You Should Fear Civil Forfeiture Laws

In the last fifteen years police departments across the country have seized $2.5 billion – yes, billion – from more than 62,000 citizens who were never even charged with a crime, let alone convicted. Law enforcement agencies across the U.S. do this under the civil forfeiture law, which allows law enforcement agencies to take assets from persons suspected of engaging in illegal activity without having to actually prove that there was a crime. If you carry cash the next time you head out for a drive, you should fear the civil forfeiture laws.

Property has fewer rights than a person

The rationale behind the civil forfeiture is that the issue at dispute is a piece of property, not a person and property has far fewer rights than does a person. There is also a procedure for criminal forfeiture, but since that requires a greater burden of proof on the part of law enforcement, civil forfeiture is the preferred course.

John Oliver raises issue

John Oliver, the host of HBO’s “Last Week Tonight,” raised the issue in a broadcast from mid-2014. For many, it was a wake-up call to the “sort of police behavior that we laugh at other countries for, along with their accents and silly hats,” as Oliver put it.
But, this is no laughing matter to the thousands of Americans who have been stopped while driving and had money seized based on nothing more than a suspicion on the part of the cop that the money was from, or intended for, an illegal activity. Most of the seizures are for a small amount, often under a $1,000 and the cost for a citizen to retain a lawyer and go through the court system to challenge the seizure is often far more than the amount at stake.
Only a sixth of the seizures were legally challenged, in part because of the costs of legal action against the government. But in 41 percent of cases — 4,455 — where there was a challenge, the government agreed to return money. The appeals process took more than a year in 40 percent of those cases and often required owners of the cash to sign agreements not to sue police over the seizures. — The Washington Post

Finding the right target

According to The Washington Post, this has led to a new business for firms that specialize in teaching police departments on the techniques of “highway interdiction.” There are videos and training materials that instruct police which motorist are good targets to stop in the hopes of finding assets (usually cash) that can be seized without ever having to charge or convict someone of a crime.

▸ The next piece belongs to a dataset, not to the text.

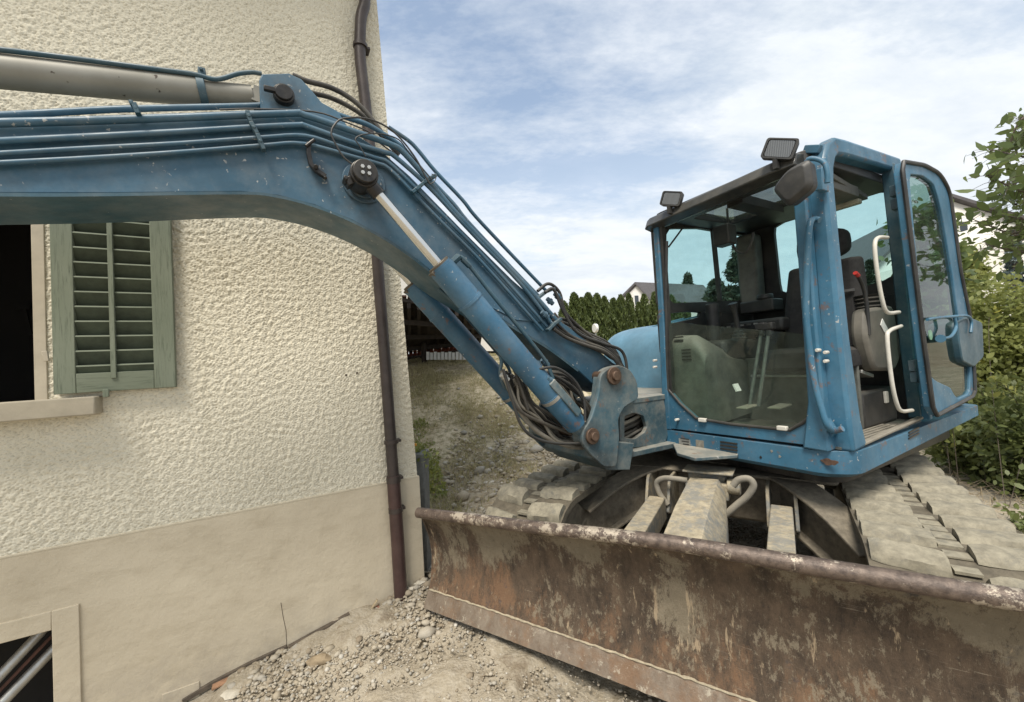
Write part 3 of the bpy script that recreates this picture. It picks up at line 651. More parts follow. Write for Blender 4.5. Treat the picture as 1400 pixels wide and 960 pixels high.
def leaf_part(name, parent, *a, kind=None, **k):
    me, c = leaf_mesh(name, *a, **k); o = bpy.data.objects.new(name, me); COL.objects.link(o); LOC[o] = Vector(c)
    if parent: o.parent = parent; o.location = LOC[o]-LOC[parent]
    else: o.location = c
    if kind: o['kind'] = kind
    return o
def crown_pts(c, ax, n, ncl, spread, seed, shell=.55):
    r = np.random.RandomState(seed); d = r.randn(ncl, 3); d /= np.linalg.norm(d, axis=1)[:, None]
    cc = np.array(c)+d*np.array(ax)*(shell+(1-shell)*r.rand(ncl, 1)**.6)*r.uniform(.7, 1.08, (ncl, 1))
    k = r.randint(0, ncl, n); P_ = cc[k]+r.randn(n, 3)*spread*r.uniform(.5, 1.2, (ncl, 1))[k]
    tone = np.clip(.5+.22*r.randn(ncl)[k]+.15*r.randn(n), 0, .86); return P_, tone, cc
def tree(name, label, cat_, base, top, ax, n, size, mat, seed, ncl=40, spread=.2, trunk_r=.08, long_=1.6, hexa=False, group=None, limbs=10, shell=.5, yellow=0):
    base = np.array(base); top = np.array(top); t = thing(name, label, cat_, tuple(base), group)
    P_, tone, cc = crown_pts(top, ax, n, ncl, spread, seed, shell)
    if yellow: tone = np.where(np.random.RandomState(seed).rand(n) < yellow, 1., tone)
    leaf_part('crown', t, P_, size, mat, tone=tone, long_=long_, seed=seed, hexa=hexa)
    mb = MB(); hd = top-base; mb.tube([base-[0, 0, .1], base+hd*.35+[.03, 0, 0], base+hd*.7, top+[0, 0, ax[2]*.3]], [trunk_r, trunk_r*.8, trunk_r*.5, trunk_r*.15], 8)
    for i in range(min(limbs, ncl)):
        st = base+hd*(.35+.55*i/limbs); mb.tube([st, (st+cc[i])/2+[0, 0, ax[2]*.08], cc[i]], [trunk_r*.35, trunk_r*.22, trunk_r*.08], 5)
    part('trunk', mb, BARK, t); return t

# ================================================================= background
def house_bg(name, label, pts, depth, rooft, wallm, roofm, overh=.35, wins=(), th=.18):
    # pts: gable-end outline in world (list of 3-D, last two are the eave-apex pairs) -> prism pushed along depth vector
    P_ = [np.array(p) for p in pts]; c = sum(P_)/len(P_); t = thing(name, label, 'house', (c[0], c[1], min(p[2] for p in P_)))
    D = np.array(depth); part('wall', MB().loft([P_, [p+D for p in P_]]), wallm, t, smooth=0)
    a, apex, b = rooft; dn = D/np.linalg.norm(D)
    for e in (a, b):
        e = np.array(e); ap = np.array(apex); s = (e-ap)/np.linalg.norm(e-ap)
        q = [ap-dn*overh, e+s*overh-dn*overh, e+s*overh+D+dn*overh, ap+D+dn*overh]; up = np.array([0, 0, th])
        part('roof', MB().loft([[x+[0, 0, .02] for x in q], [x+up+[0, 0, .02] for x in q]]), roofm, t, smooth=0)
    for (p, q, h_) in wins:
        p = np.array(p); q = np.array(q); n_ = np.cross(q-p, [0, 0, 1.]); n_ /= np.linalg.norm(n_); n_ *= -.05 if n_@D > 0 else .05
        mb = MB().loft([[p+n_*2, q+n_*2, q+n_*2+[0, 0, h_], p+n_*2+[0, 0, h_]], [p-n_, q-n_, q-n_+[0, 0, h_], p-n_+[0, 0, h_]]]); w_ = part('window', mb, WHITEP, t, smooth=0)
        pp = p+(q-p)*.12+[0, 0, h_*.08]; qq = q-(q-p)*.12+[0, 0, h_*.08]; n3 = n_*2.5
        part('pane', MB().loft([[pp+n3, qq+n3, qq+n3+[0, 0, h_*.84], pp+n3+[0, 0, h_*.84]], [pp+n_*1.5, qq+n_*1.5, qq+n_*1.5+[0, 0, h_*.84], pp+n_*1.5+[0, 0, h_*.84]]]), WINDK, w_, smooth=0)
    return t
Y = 34
eL, ap, eR = at(851, 410, Y), at(872, 389, Y-.3), at(893, 412, Y-.6)
house_bg('house', 'distant white house with grey tiled roof and gable window behind the hedge', [eL, at(851, 470, Y), at(893, 470, Y-.6), eR, ap], (at(962, 400, Y+3)-at(876, 400, Y-.3))*[1, 1, 0], (eL, ap, eR), HWALL, ROOFG, .3,
         [(at(867.5, 418, Y-.4), at(874.5, 418, Y-.5), .9)])
Y = 15
eL, ap, eR = at(1178, 380, Y), at(1291, 272, Y), at(1420, 312, Y-1)
house_bg('house', 'large white gabled house beyond the shrubs behind the open cab door', [eL, at(1178, 470, Y), at(1420, 470, Y-1), eR, ap], (at(1291, 272, Y)*0+np.array([2.5, 9, 0])), (eL, ap, eR), HWALL, ROOFG, .25,
         [(at(1309, 330, Y-.3), at(1322, 331, Y-.35), .75), (at(1382, 380, Y-.8), at(1397, 381, Y-.9), 1.0)], .12)
Y = 13
house_bg('house', 'white building standing behind the timber shed roof', [at(520, 360, Y), at(520, 480, Y), at(690, 480, Y+2), at(690, 385, Y+2), at(600, 352, Y+1)], np.array([1.5, 8, 0]), (at(520, 360, Y), at(600, 352, Y+1), at(690, 385, Y+2)), HWALL, ROOFG, .2, [], .1)
# timber shed with tiled roof
sh = thing('shed', 'open timber shed with dark rafters and tiled roof left of the boom', 'shed', tuple(at(600, 500, 10)))
n0, n1 = at(530, 409, 7.6), at(660, 430, 8.6); f0, f1 = at(535, 482, 11), at(655, 466, 12)
part('roof_deck', MB().loft([[n0, n1, f1, f0], [p+np.array([0, 0, .07]) for p in (n0, n1, f1, f0)]]), WOODDK, sh, smooth=0)
for k in range(11):
    a = n0+(n1-n0)*k/10; b = f0+(f1-f0)*k/10; part('rafter', MB().bar(a-[0, 0, .06], b-[0, 0, .06], .07, .11), WOODDK, sh)
for k in range(3):
    a = n0+(f0-n0)*(.2+.3*k); b = n1+(f1-n1)*(.2+.3*k); part('purlin', MB().bar(a-[0, 0, .16], b-[0, 0, .16], .09, .1), WOODDK, sh)
tl = None
for k in range(16):
    a = n0+(n1-n0)*(k+.5)/16; mb = MB().bar(a-(f0-n0)*.01+[0, 0, .10], a+(f0-n0)*.08+[0, 0, .12], .10, .035); part('roof_tile', mb, ROOFR, sh, bevel=.01)
REDT = plain('red_clay_tile', (.26, .07, .04), .8, 0, .3, 8)
for k in range(22):
    a = f0+(f1-f0)*(k+.5)/22; part('roof_tile', MB().bar(a-(f0-n0)*.05+[0, 0, -.08], a+(f0-n0)*.02+[0, 0, -.14], .10, .05), REDT, sh, bevel=.01)
for (x, y, Yp) in ((579, 470, 10.5),):
    p = at(x, y, Yp); part('post', MB().cyl([p[0], p[1], gz1(p[0], p[1])-.2], [p[0], p[1], p[2]+.05], .07, 10), WOODDK, sh)
# pickets
part('back_wall', MB().loft([[f0+[0, .1, -1.5], f1+[0, .1, -1.5], f1+[0, .1, -.1], f0+[0, .1, -.1]], [f0+[0, .2, -1.5], f1+[0, .2, -1.5], f1+[0, .2, -.1], f0+[0, .2, -.1]]]), WOODDK, sh, smooth=0)
pf = thing('picket_fence', 'white picket fence glimpsed under the shed eave', 'fence', tuple(at(600, 488, 10.3)))
for k in range(12):
    p = at(585+5.0*k, 492, 10.3); q = at(585+5.0*k, 481+1.0*(k % 2), 10.3); part('picket', MB().bar(p, q, .075, .03), WHITEP, pf)
# hedge of separate thujas
rr = np.random.RandomState(5)
TN = ['left end', 'second', 'third', 'fourth', 'fifth', 'sixth', 'seventh', 'eighth', 'ninth', 'tenth', 'eleventh', 'twelfth', 'thirteenth', 'fourteenth', 'fifteenth', 'sixteenth']
for k in range(16):
    px = 772+11.0*k; Yh = 17+.08*k; tp = at(px+rr.uniform(-2, 2), 407+rr.uniform(-7, 8)+(-6 if k == 1 else 0)-.0*k, Yh); base = np.array([tp[0], tp[1], gz1(tp[0], tp[1])])
    H = tp[2]-base[2]; n = 3400; wd_ = rr.uniform(.8, 1.25); r = np.random.RandomState(100+k); zz = r.rand(n)**.8; th = r.uniform(0, 2*pi, n)
    lump = 1+.25*np.sin(th*5+zz*17+k)+.15*np.sin(zz*31+th*3)
    rad = .42*wd_*(1-zz)**.5*lump*(.55+.5*r.rand(n)**.4); C_ = np.stack([base[0]+rad*np.cos(th), base[1]+rad*np.sin(th), base[2]+zz*H], 1)
    t = thing('thuja_tree', 'green columnar thuja in the far hedge, '+('leftmost one' if k == 0 else TN[k]+' from the left'), 'tree', tuple(base), 'thujas in the hedge behind the excavator')
    dirs = np.stack([np.cos(th)*.4, np.sin(th)*.4, np.ones(n)*1.2], 1)
    leaf_part('crown', t, C_, .075, LEAFC, tone=np.clip(.35+.35*np.sin(th*5+zz*17+k)+.2*r.randn(n), 0, 1), long_=2.2, dirs=dirs, seed=k)
    part('trunk', MB().tube([base-[0, 0, .1], base+[0, 0, H*.8]], [.06, .02], 6), BARK, t)
def conifer(name, label, px, pytop, pybot, Yc, wpx, mat, seed, n=5000, size=.16, irregular=.5):
    tp = at(px, pytop, Yc); bt = at(px, pybot, Yc); base = np.array([tp[0], tp[1], min(bt[2], gz1(tp[0], tp[1]))]); R_ = wpx/FPX*Yc/2; r = np.random.RandomState(seed)
    t = thing(name, label, 'tree', tuple(base)); H = tp[2]-bt[2]; cs = []; mb = MB().tube([base, [tp[0], tp[1], tp[2]-.1]], [.22, .03], 7)
    for i in range(46):
        f = r.rand()**.9; a = r.uniform(0, 2*pi); L_ = R_*(1-f)**(.45 if irregular > .4 else .8)*r.uniform(1-irregular, 1.05); s = np.array([tp[0], tp[1], bt[2]+f*H]); e = s+[L_*cos(a), L_*sin(a), L_*.12]
        mb.tube([s, e], [.05, .012], 4); cs.append((s, e, L_))
    P_ = []; k = r.randint(0, len(cs), n); u_ = .25+.8*r.rand(n)
    P_ = np.array([cs[i][0]+(cs[i][1]-cs[i][0])*q for i, q in zip(k, u_)])+r.randn(n, 3)*np.array([.09, .09, .05])*R_*1.1
    leaf_part('crown', t, P_, size, mat, seed=seed, long_=2.4); part('trunk', mb, BARK, t); return t
conifer('pine_tree', 'broad dark pine seen through the far cab window beside the pillar', 1012, 340, 420, 30, 62, LEAFD, 31, 9000, .22, .35)
conifer('pine_tree', 'smaller pine left of the broad one, seen through the cab', 978, 384, 420, 32, 34, LEAFD, 32, 3500, .2)
conifer('spruce_tree', 'young spruce above the distant house roof, seen through the cab', 940, 376, 415, 42, 26, LEAFD, 33, 2500, .22, .3)
conifer('spruce_tree', 'small spruce left of the white gable, seen through the rear cab window', 1189, 358, 400, 14.4, 16, LEAFD, 34, 2500, .09, .3)
conifer('spruce_tree', 'dark spruce seen low in the rear cab window beside the seat', 1098, 372, 420, 30, 30, LEAFD, 35, 3500, .2, .4)
conifer('blue_spruce_tree', 'pale blue spruce in front of the white house at right', 1384, 318, 420, 11, 34, LEAFS, 36, 6000, .07, .25)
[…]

Police often keep 100% of seized assets

The police have plenty of incentive to seize assets under the civil forfeiture law. In 25 states, and at the federal level, the police or agency taking the funds are allowed to keep 100% of the amount seized. In other states, they are permitted to keep between 45-95% of the monies taken, with the rest going into the state’s general fund.
The Department of Justice and many law enforcement agencies feel that civil forfeiture is an important tool in the war on drugs and other crimes. There is no reason to doubt that in some, perhaps even a majority, of cases there was probably a crime involved with the money. But, what bothers many is that innocent citizens have their assets taken without the traditional right to due process that is a foundation of the legal system.
A law enforcement officer will typically say that this is stuff taken from criminals. My response is, how would they know? They don't charge anyone, much less convict them. People say this is an essential crimefighting tool but there's no evidence. — Dick Carpenter, Institute for Justice

States are reforming laws

John Oliver’s broadcast has resulted in renewed efforts to reform the civil forfeiture laws. In the past two years, ten states have passed some form of civil forfeiture reform. Last week, California Gov. Jerry Brown signed a bill that requires a conviction before assets can be seized. It also closes a loophole that allowed local agencies to transfer seized property to the federal government to escape the state conviction process. The California legislature had rejected a similar reform bill in 2015.